▶ [SHORT TASK]: Wherever the word "were" appears in a line, extract that line.

▶ [TASK MATERIAL]:

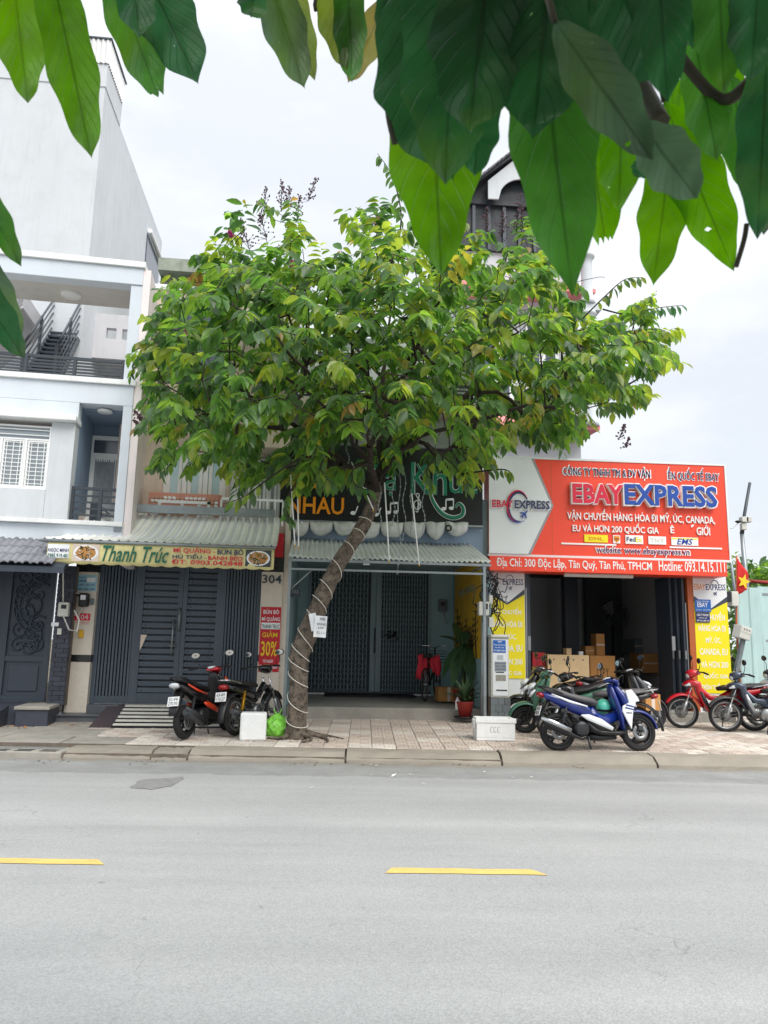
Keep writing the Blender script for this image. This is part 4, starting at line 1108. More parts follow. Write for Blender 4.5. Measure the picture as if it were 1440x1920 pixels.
# platform with step
MB().add([(xl, .1, .05), (xr, .1, .05), (xr, bd3 + .1, .05), (xl, bd3 + .1, .05), (xl, .1, zst), (xr, .1, zst), (xr, bd3 + .1, zfl), (xl, bd3 + .1, zfl)],
         [(0, 3, 2, 1), (4, 5, 6, 7), (0, 1, 5, 4), (1, 2, 6, 5), (2, 3, 7, 6), (3, 0, 4, 7)]).build('platform', M['platform'], mh, .012)
MB().box(xl + .05, xr - .35, .06, .1, .05, zst - .0).build('step_face', M['concrete'], mh, .01)
mt = fr.rect(608, 1294, 778, 1312, bd3 - .5)
MB().box(mt[0], mt[1], bd3 - .75, bd3 - .12, zfl - .02, zfl + .035).build('door_mat', M['rubber'], mh, .01)
# folding lattice shutter
sg = thing('lattice_shutter', 'closed blue grey folding lattice shutter at the back of the teal recess', 'shutter', fr.o, fr.a)
sm = M['shutter']
xc = (s0[0] + s0[1]) / 2 + fr.u(703, 1200, bd3) - fr.u(691, 1200, bd3)
MB().box(s0[0], s0[1], bd3 + .05, bd3 + .07, s0[2], s0[3]).build('back_sheet', M['shutterback'], sg)
for (a, b) in ((s0[0], s0[0] + .06), (xc - .11, xc - .004), (xc + .004, xc + .11), (s0[1] - .06, s0[1])): pbox('stile', sg, sm, a, b, bd3 - .03, bd3 + .045, s0[2], s0[3])
pbox('top_track', sg, M['gate2'], s0[0], s0[1], bd3 - .05, bd3 + .05, s0[3], s0[3] + .06)
pbox('bottom_track', sg, M['gate2'], s0[0], s0[1], bd3 - .04, bd3 + .05, s0[2] - .02, s0[2] + .02)
bars = MB(); cross = MB()
for (a, b) in ((s0[0] + .06, xc - .11), (xc + .11, s0[1] - .06)):
    n = 17; dx_ = (b - a) / n
    for i in range(n + 1): x = a + dx_ * i; bars.box(x - .009, x + .009, bd3 - .012, bd3 + .012, s0[2], s0[3])
    nz_ = 12; dz_ = (s0[3] - s0[2]) / nz_
    for i in range(0, n - 1, 2):
        for k in range(nz_):
            z = s0[2] + k * dz_
            for (p, q) in (((a + i * dx_, z), (a + (i + 2) * dx_, z + dz_)), ((a + (i + 2) * dx_, z), (a + i * dx_, z + dz_))):
                cross.tube([(p[0], bd3 - .018, p[1]), (q[0], bd3 - .018, q[1])], .0055, 4, sm=False)
bars.build('bars', sm, sg, stuff=True); cross.build('lattice', sm, sg, stuff=True)
h = fr.rect(701, 1178, 706, 1224, bd3)
MB().tube([(xc - .02, bd3 - .05, h[2]), (xc - .02, bd3 - .09, h[2] + .03), (xc - .02, bd3 - .09, h[3] - .03), (xc - .02, bd3 - .05, h[3])], .012, 6).build('handle', M['dkplastic'], sg)
v0 = fr.rect(726, 1170, 742, 1212, bd3)
dk = thing('dried_bunch', 'dark dried bunch hanging on the lattice shutter', 'ornament', fr.o, fr.a)
mb = MB(); leafy(mb, ((v0[0] + v0[1]) / 2, bd3 - .07, (v0[2] + v0[3]) / 2), .06, 50, .1); mb.build('dry_leaves', M['barkdark'], dk, stuff=True)
# painted yellow panel on the right side wall
yp = thing('painted_panel', 'yellow orange wall panel with painted dark plants inside the teal recess', 'sign', fr.o, fr.a)
zy0, zy1 = fr.z(885, 1235), fr.z(885, 1048)
x_ = xr - .001
MB().box(x_ - .012, x_, .15, 2.9, zy0, zy1 + .3).build('board', M['pyellow'], yp)
mb = MB()
for k in range(9):
    y = .5 + k * .26; h_ = random.uniform(.5, 1.1)
    pts = [(x_ - .016, y + .08 * sin(t * 3 + k), zy0 + h_ * t) for t in (0, .25, .5, .75, 1)]
    mb.tube(pts, [.018, .016, .012, .008, .003], 4)
    for t in (.3, .45, .6, .75, .9):
        for s_ in (-1, 1): mb.add([Vector((x_ - .014, y, zy0 + h_ * t)), Vector((x_ - .014, y + s_ * .09, zy0 + h_ * t + .1)), Vector((x_ - .014, y + s_ * .16, zy0 + h_ * t + .06)), Vector((x_ - .014, y + s_ * .08, zy0 + h_ * t + .03))], [(0, 1, 2, 3)])
mb.build('painted_plants', M['barkdark'], yp)
for (body, ya, yb, za, zb_, m, b_) in (('DẠ KHÚC', 2.3, .6, fr.z(880, 1106), fr.z(880, 1086), 'paper', .05), ('DẠ KHÚC', 2.3, .6, fr.z(880, 1106), fr.z(880, 1086), 'greend', .01)):
    me = text_mesh(body, .5, b_)
    xs = [v.co.x for v in me.vertices]; ys = [v.co.y for v in me.vertices]
    for v in me.vertices:
        tx = (v.co.x - min(xs)) / (max(xs) - min(xs)); tz = (v.co.y - min(ys)) / (max(ys) - min(ys))
        v.co = (x_ - (.014 if b_ > .02 else .018) - .003 * (v.co.z + .5), ya + (yb - ya) * tx, za + (zb_ - za) * tz)
    me.materials.clear(); me.materials.append(M[m]); mobj('lettering', me, yp)

# black sign
sgn = thing('shop_sign', 'wide black sign with amber and green lettering and white music notes behind the leaning trunk', 'sign', fr.o, fr.a)
q0 = fr.rect(526, 838, 905, 981, -.1)
MB().box(q0[0], q0[1], -.1, .0, q0[2], q0[3]).build('panel', M['signblack'], sgn, .004)
pbox('frame_edge', sgn, M['galv'], q0[0], q0[1], -.112, -.1, q0[2] - .02, q0[2] + .012)
def L_(body, px, m, depth=.02, bold=.02, shear=0, d=-.101, fr=fr, parent=sgn, sp=1.0):
    u0, u1, z0, z1 = fr.rect(*px, d)
    return lettering(parent, body, u0, u1, z0, z1, d, M[m], depth, bold, shear, spacing=sp)
L_('HÁT', (560, 850, 624, 884), 'gold'); L_('VỚI', (560, 888, 626, 921), 'gold', bold=.03); L_('NHAU', (538, 932, 645, 964), 'gold', bold=.035)
for (tx, px) in (('D', (668, 862, 716, 926)), ('ạ', (722, 888, 742, 930)), ('Kh', (770, 868, 838, 928)), ('úc', (842, 880, 895, 926))):
    L_(tx, px, 'signwhite', .012, .035); L_(tx, px, 'green', .02, .012)
def swash(pts, r, m, d):
    c = [fr.q(x, y, d) for x, y in pts]
    vs = [(a, d, b) for a, b in c]
    mb = MB(); n = len(vs)
    rr = [r * (.35 + .65 * sin(pi * (i + .5) / n)) for i in range(n)]
    mb.tube(vs, rr, 6); return mb.build('swash', M[m], sgn)
sw = [(782, 870), (800, 905), (812, 940), (828, 962), (848, 971), (866, 966), (868, 952), (860, 944), (854, 952)]
def smooth(p, k=4):
    o = []
    for i in range(len(p) - 1):
        p0, p1, p2, p3 = p[max(i - 1, 0)], p[i], p[i + 1], p[min(i + 2, len(p) - 1)]
        for j in range(k):
            t = j / k
            o.append(tuple(.5 * ((2 * b) + (-a + c) * t + (2 * a - 5 * b + 4 * c - d) * t * t + (-a + 3 * b - 3 * c + d) * t ** 3) for a, b, c, d in zip(p0, p1, p2, p3)))
    return o + [tuple(p[-1])]
sw = smooth(sw); swash(sw, .05, 'signwhite', -.105); swash(sw, .036, 'green', -.125)
def note(px, py, s_, double=False):
    mb = MB(); d = -.115
    def q(x, y): a, b = fr.q(x, y, d); return (a, d, b)
    def head(x, y): c = q(x, y); mb.ball(c, .045 * s_, .012, .032 * s_, 10, 6)
    if double:
        head(px, py); head(px + 14, py - 1)
        mb.tube([q(px + 4, py), q(px + 4, py - 17)], .012, 6); mb.tube([q(px + 18, py - 1), q(px + 18, py - 18)], .012, 6); mb.tube([q(px + 4, py - 17), q(px + 18, py - 18)], .02, 6)
    else: head(px, py); mb.tube([q(px + 4, py), q(px + 9, py - 13)], .012, 6)
    mb.build('music_note', M['signwhite'], sgn)
note(662, 962, 1.1); note(728, 961, 1, True); note(832, 954, 1, True); note(705, 965, 1)
tcl = smooth([(782, 952), (786, 946), (782, 938), (776, 944), (779, 954), (787, 953), (788, 940), (782, 932), (780, 926), (786, 927), (784, 938), (784, 950), (783, 960), (779, 958)], 3)
MB().tube([(fr.q(x, y, -.115)[0], -.115, fr.q(x, y, -.115)[1]) for x, y in tcl], .009, 5).build('treble_clef', M['signwhite'], sgn)
# rolled tarpaulin swags under the sign
tp = thing('rolled_tarpaulin', 'grey white tarpaulin tied up in swags under the black sign', 'tarpaulin', fr.o, fr.a)
xs_ = [548, 580, 625, 670, 713, 757, 798, 834, 878]
for i in range(8):
    a, z1 = fr.q(xs_[i], 979, -.1); b, _ = fr.q(xs_[i + 1], 979, -.1); z0 = fr.z((xs_[i] + xs_[i + 1]) / 2, 1006 + random.uniform(-2, 8), -.1)
    nx, ny = 14, 8; vs = []; fs = []
    for j in range(ny + 1):
        t = j / ny
        for k in range(nx + 1):
            s_ = k / nx; e = sin(pi * s_) ** .5
            pk = .012 * sin(s_ * 17 + i * 2 + t * 3) * (1 - t * .5) + .008 * sin(s_ * 31 + i)
            vs.append((a + (b - a) * s_, -.11 - .13 * e * sin(pi * min(t * .8 + .1, 1)) + pk, z1 - (z1 - z0) * t * (.3 + .7 * e) + .01 * sin(s_ * 9 + i)))
    for j in range(ny):
        for k in range(nx): q = j * (nx + 1) + k; fs.append((q, q + 1, q + nx + 2, q + nx + 1))
    o = MB().add(vs, fs, sm=True).build('swag', M['swag'], tp); sd = o.modifiers.new('thickness', 'SOLIDIFY'); sd.thickness = .004
    if i == 7:
        cc = fr.q(841, 990, -.28)
        MB().lathe([(.045, 0), (.06, -.004), (.045, -.008), (.03, -.004)], (cc[0], -.27, cc[1]), 'y', 16, closed=True).build('print', M['barkdark'], o)
# tin awning on poles
ta = thing('tin_awning', 'corrugated tin awning on thin poles in front of the teal shop', 'awning', fr.o, fr.a)
fb, ff = .0, -1.05
ab0, az = fr.q(549, 1012, fb); ab1, az2 = fr.q(878, 1018, fb); af0, afz = fr.q(540, 1046, ff); af1, afz2 = fr.q(921, 1054, ff)
az = (az + az2) / 2; afz = (afz + afz2) / 2
nx, ny = 230, 4; vs = []; fs = []
for j in range(ny + 1):
    t = j / ny
    for i in range(nx + 1):
        s_ = i / nx
        vs.append((ab0 + (ab1 - ab0) * s_ + ((af0 + (af1 - af0) * s_) - (ab0 + (ab1 - ab0) * s_)) * t, fb + (ff - fb) * t, az + (afz - az) * t + .016 * sin(i * 2 * pi / 6) + .012 * sin(s_ * 13 + t * 2)))
for j in range(ny):
    for i in range(nx): a = j * (nx + 1) + i; fs.append((a, a + 1, a + nx + 2, a + nx + 1))
o = MB().add(vs, fs, sm=True).build('sheet', M['tin'], ta); sd = o.modifiers.new('thickness', 'SOLIDIFY'); sd.thickness = .003
MB().box(af0, af1, ff - .01, ff + .03, afz - .06, afz - .02).build('front_rail', M['galv'], ta)
pz0 = pave_z(*(fr.o + fr.e * -1.5 + fr.n * ff)[:2])
pl = fr.u(538, 1200, ff); pr_ = fr.u(909, 1200, ff)
for x in (pl, pr_): MB().box(x - .022, x + .022, ff, ff + .045, pz0 - .05, afz - .02).build('pole', M['galv'], ta)
zb1 = fr.z(720, 1071, ff)
MB().box(pl + .023, pr_ - .023, ff + .006, ff + .04, zb1 - .016, zb1 + .016).build('crossbar', M['galv'], ta)
c0 = fr.q(584, 1069, ff); c1 = fr.q(543, 1107, ff)
MB().tube([(c0[0], ff + .03, c0[1]), (pl, ff + .03, c1[1])], .012, 6).build('brace', M['galv'], ta)
c0 = fr.q(615, 1046, ff); c1 = fr.q(622, 1064, ff)
for x in (pl, pr_): MB().tube([(x, ff + .02, afz - .05), (x, -.02, afz - .05)], .016, 6).build('arm', M['galv'], ta)
r, a, b, c, d = lbox(fr, 'floodlight', 'small floodlight under the front of the tin awning', 'lamp', (679, 1047, 695, 1062), ff + .1, .06, M['dkplastic'])
MB().box(a + .015, b - .015, ff + .035, ff + .041, c + .02, d - .015).build('lens', M['lamp'], r)
r, a, b, c, d = lbox(fr, 'electric_meter', 'grey meter box on the teal wall right of the shutter', 'meter', (823, 1124, 838, 1146), bd3, .12, M['greystone'], bevel=.015)
MB().box(a + .04, b - .04, bd3 - .127, bd3 - .119, c + .12, d - .05).build('window', M['dkplastic'], r)
MB().tube([(a + .1, bd3 - .04, c), (a + .12, bd3 - .04, c - .2), (a + .2, bd3 - .04, c - .25)], .01, 5).build('cable', M['plastic'], r)
r, a, b, c, d = lbox(fr, 'house_number', 'small dark blue number plate on the teal side wall', 'sign', (543, 1105, 563, 1119), .04 - .0, .01, M['gate2'], bevel=0)
lettering(r, '302', a + .03, b - .03, (c + d) / 2, d - .015, .028, M['galv'], .002, .01)

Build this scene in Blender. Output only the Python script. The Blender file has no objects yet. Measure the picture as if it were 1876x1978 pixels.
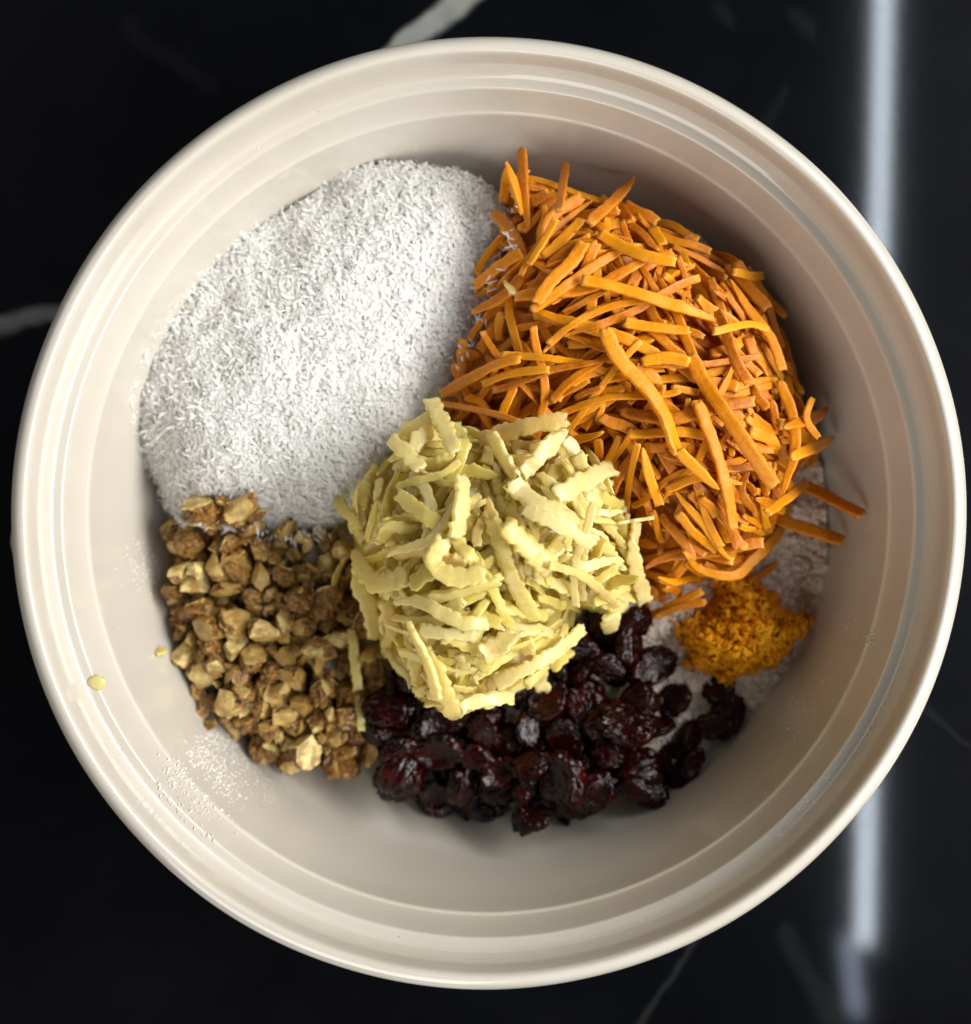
import bpy, bmesh, math
import numpy as np
from mathutils import Vector

# ------------------------------------------------------------------ scene, camera, light
S = bpy.context.scene
COL = S.collection
HC = 0.43            # camera height above the counter
KP = 2096.0          # picture scale: photo units per metre at one metre
CX, CY = 938.0, 989.0

cam_d = bpy.data.cameras.new("Camera")
cam = bpy.data.objects.new("Camera", cam_d)
COL.objects.link(cam)
cam.location = (0, 0, HC)
cam.rotation_euler = (0, 0, 0)
cam_d.sensor_width = 36.0
cam_d.lens = 36.0 * KP / 1978.0
cam_d.clip_start = 0.01
cam_d.clip_end = 50
cam_d.dof.use_dof = True
cam_d.dof.focus_distance = HC - 0.094
cam_d.dof.aperture_fstop = 4.8
S.camera = cam

S.view_settings.view_transform = 'Standard'
S.view_settings.look = 'None'
S.view_settings.exposure = 0.22
S.view_settings.gamma = 1.0

W = bpy.data.worlds.new("World")
S.world = W
W.use_nodes = True
W.node_tree.nodes["Background"].inputs[0].default_value = (0.92, 0.94, 1.0, 1)
W.node_tree.nodes["Background"].inputs[1].default_value = 0.03


def area(name, loc, target, sx, sy, power, color, roll=0.0):
    d = bpy.data.lights.new(name, 'AREA')
    d.shape = 'RECTANGLE'
    d.size, d.size_y = sx, sy
    d.energy = power
    d.color = color
    o = bpy.data.objects.new(name, d)
    COL.objects.link(o)
    o.location = loc
    q = (Vector(target) - Vector(loc)).to_track_quat('-Z', 'Y')
    o.rotation_mode = 'QUATERNION'
    o.rotation_quaternion = q
    return o


# tall window to the right of the worktop
area("window_light", (1.15, 0.12, 0.98), (0, 0, 0.05), 2.1, 0.45, 45.0, (1.0, 0.988, 0.965))
# soft daylight coming back from the room on the left
area("room_light", (-1.5, 0.9, 1.3), (0, 0, 0.05), 1.0, 1.0, 3.0, (1.0, 0.94, 0.88))
area("added_fill_light", (-1.4, -3.7, 2.2), (0, 0, 0.05), 3.0, 3.0, 95.0, (1.0, 0.96, 0.91))  # large unseen fill lamp, added to soften the shading and lift the coconut
# long ceiling tube, mirrored in the worktop
tube = area("ceiling_tube_light", (0.0, 0.0, 2.0), (0, 0, 0), 0.021, 2.30, 5.0, (0.80, 0.90, 1.0))
tube.rotation_mode = 'XYZ'
tube.location = (0.872, 0.18, 2.0)
tube.rotation_euler = (0, 0, math.radians(-1.2))
streak_end = area("added_streak_end_light", (0.0, 0.0, 2.0), (0, 0, 0), 0.022, 0.18, 0.12, (0.70, 0.80, 1.0))  # separate small lamp, added to give the mirrored streak its broken lower end
streak_end.rotation_mode = 'XYZ'
streak_end.location = (0.822, -1.04, 2.0)
streak_end.rotation_euler = (0, 0, math.radians(6))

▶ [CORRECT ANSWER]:
Keep writing the Blender script for this image. This is part 4, starting at line 1108. More parts follow. Write for Blender 4.5. Measure the picture as if it were 1440x1920 pixels.
Build this scene in Blender. Output only the Python script. The Blender file has no objects yet. Measure the picture as if it were 1876x1978 pixels.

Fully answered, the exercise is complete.